1 John 4:10 “In this is love, not that we loved God, but that He loved us and sent His Son to be the propitiation for our sins.”
This last verse, 1 John 4:10, by the way, together with 1 John 2:2 “And He Himself is the propitiation for our sins, and not for ours only, but also for the whole world” is a clear Biblical statement of fact. For 1 John 2:2 to say “not for ours only, but also for the whole world” clearly states that God means “the whole world”. Because, who is left over after He is the propitiation for our sins?
The word “propitiation” does not mean “turn away God’s wrath”, but rather, it more closely means “to satisfy God’s wrath” (“It does not make God merciful; it makes divine forgiveness possible“–The New Compact Bible Dictionary). It means that Jesus Christ’s offer of Himself is a sacrifice that is sufficient for all. But it is not describing an act that is accomplished in all. The turning away of God’s wrath comes after the act of propitiation is received by those who repent.
The love of God is the motivation for the salvation of man, and the law is used to convict lost souls in order to show them their need for salvation.
If we see God as only angry toward unbelievers, I think we could very well become angry Christians, since we are imitators of God. God has the right to be angry because He knows how to be angry and not sin. He has a righteous anger, because underlying His anger is His perfect love.
A Twitter follower made the following comment:
“He loves the whole world, but not everyone in it.” Then he gave the Bible verse “Jacob I loved, Esau I hated” from Romans 9:13.
This was my husband Terry’s response via TwitLonger:
The question of whether God loves every individual person can’t be settled by a single verse, or even several individual verses.
It must be REASONED from the whole of Scripture, for two reasons:
A. There are different kinds of “love” and “hate”.
In the case of “love”, for example, it’s clear that Jesus loved both Judas Iscariot and the “rich young ruler”, yet both showed no repentance and faith for salvation.
In the case of “hate”, Jesus told us that we must “hate” our families. Yet we must “love” even our enemies. Obviously this “hate” is a relative prioritizing kind of hate, indicating that our love and prioritizing of Christ must be first, relative [no pun intended] to our families.
Thus God can, and does, both “love” (in some sense) His enemy, and “hate” them (in some sense).

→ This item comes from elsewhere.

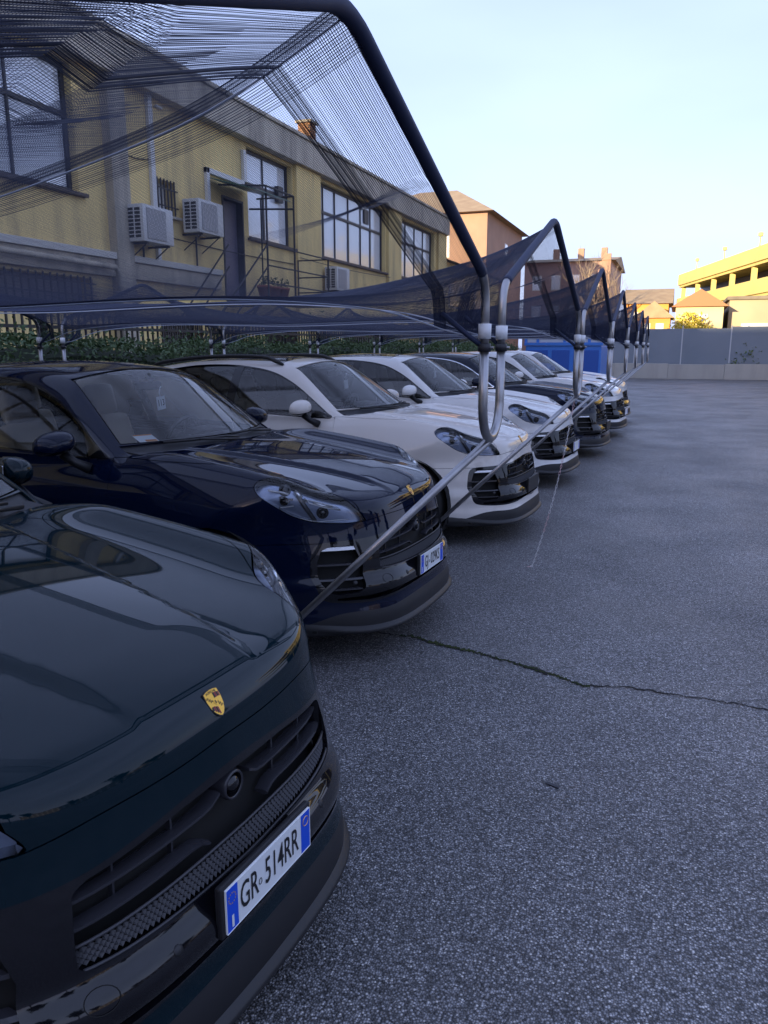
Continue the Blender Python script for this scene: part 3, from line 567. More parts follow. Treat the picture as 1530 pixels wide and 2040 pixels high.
# ================================================================ ground
def asphalt_mat():
    m = bpy.data.materials.new('asphalt'); m.use_nodes = True; nt = m.node_tree; b = nt.nodes['Principled BSDF']; N = nt.nodes.new; Lk = nt.links.new
    tc = N('ShaderNodeTexCoord')
    v = N('ShaderNodeTexVoronoi'); v.inputs['Scale'].default_value = 145; v.inputs['Randomness'].default_value = 1; Lk(tc.outputs['Object'], v.inputs['Vector'])
    sep = N('ShaderNodeSeparateColor'); Lk(v.outputs['Color'], sep.inputs[0])
    st = N('ShaderNodeValToRGB'); e = st.color_ramp.elements; e[0].position = .0; e[0].color = (.040, .040, .041, 1); e[1].position = 1; e[1].color = (.54, .53, .51, 1)
    for p, c in ((.35, .12), (.70, .20), (.92, .31)): q = st.color_ramp.elements.new(p); q.color = (c, c, c*1.04, 1)
    Lk(sep.outputs[0], st.inputs['Fac'])
    ed = N('ShaderNodeMapRange'); ed.inputs['From Min'].default_value = .32; ed.inputs['From Max'].default_value = .62; ed.inputs['To Min'].default_value = 1; ed.inputs['To Max'].default_value = .28; Lk(v.outputs['Distance'], ed.inputs['Value'])
    mul = N('ShaderNodeMix'); mul.data_type = 'RGBA'; mul.blend_type = 'MULTIPLY'; mul.inputs[0].default_value = 1; Lk(st.outputs['Color'], mul.inputs[6]); Lk(ed.outputs[0], mul.inputs[7])
    n = N('ShaderNodeTexNoise'); n.inputs['Scale'].default_value = .42; n.inputs['Detail'].default_value = 9; n.inputs['Roughness'].default_value = .6; Lk(tc.outputs['Object'], n.inputs['Vector'])
    rr = N('ShaderNodeMapRange'); rr.inputs['From Min'].default_value = .32; rr.inputs['From Max'].default_value = .70; rr.inputs['To Min'].default_value = .84; rr.inputs['To Max'].default_value = 1.60; Lk(n.outputs['Fac'], rr.inputs['Value'])
    mul2 = N('ShaderNodeMix'); mul2.data_type = 'RGBA'; mul2.blend_type = 'MULTIPLY'; mul2.inputs[0].default_value = 1; Lk(mul.outputs[2], mul2.inputs[6]); Lk(rr.outputs[0], mul2.inputs[7]); Lk(mul2.outputs[2], b.inputs['Base Color'])
    n3 = N('ShaderNodeTexNoise'); n3.inputs['Scale'].default_value = 1.1; n3.inputs['Detail'].default_value = 5; Lk(tc.outputs['Object'], n3.inputs['Vector'])
    r3 = N('ShaderNodeMapRange'); r3.inputs['From Min'].default_value = .35; r3.inputs['From Max'].default_value = .7; r3.inputs['To Min'].default_value = .46; r3.inputs['To Max'].default_value = .66; Lk(n3.outputs['Fac'], r3.inputs['Value']); Lk(r3.outputs[0], b.inputs['Roughness'])
    bp = N('ShaderNodeBump'); bp.invert = True; bp.inputs['Strength'].default_value = .9; bp.inputs['Distance'].default_value = .004; Lk(v.outputs['Distance'], bp.inputs['Height'])
    n4 = N('ShaderNodeTexNoise'); n4.inputs['Scale'].default_value = 45; n4.inputs['Detail'].default_value = 4; Lk(tc.outputs['Object'], n4.inputs['Vector'])
    bp2 = N('ShaderNodeBump'); bp2.inputs['Strength'].default_value = .5; bp2.inputs['Distance'].default_value = .006; Lk(n4.outputs['Fac'], bp2.inputs['Height']); Lk(bp2.outputs[0], bp.inputs['Normal'])
    Lk(bp.outputs[0], b.inputs['Normal']); return m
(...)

Romans 9:13, “Jacob I loved, Esau I hated”, is not a verse explaining love and hate. It’s a verse explaining God’s sovereignty in election.
B. When God tells us to love our enemies, He says that when we do we are being like Him, Who gives rain, for example, to the just and the unjust.
This makes no sense whatsoever [we're REASONING, remember] if He did not in fact love every individual.
Here’s the syllogism:
Premise 1: We are to love every individual, even our enemy.
Premise 2: This makes us like our Father.
Conclusion: Our Father loves every individual.
Now for that to be true we have to understand point “A” above, that is, there are different kinds of love.
Obviously, God does not love every individual in the same sense as He loves His elect, His children. But that doesn’t mean He doesn’t love them.
He has love (of a sort we might call “felt compassion”) for even His enemies, the wicked, even to the point that He says in Ezekiel, “I take NO PLEASURE in the death of the wicked,” while he yet justly consigns them to the lake of fire.
It’s as if the Dad of a mass murderer was a Circuit Court Judge, and justly sent his son to Death Row, yet with tears streaming down his eyes. (Of course no human analogy can fully satisfy).
But because God IS “love”, He cannot NOT love, any more than He cannot NOT execute justice as the JUST ONE. (Even in the case of the elect, Justice is not avoided, but is exercised in Christ on the cross.)
Again, if we don’t REASON from the whole of Scripture, we may conclude that there are some that God does not love in any sense, and I believe this violates His very nature and dishonors Him (though I’m certainly not implying that you would do so intentionally).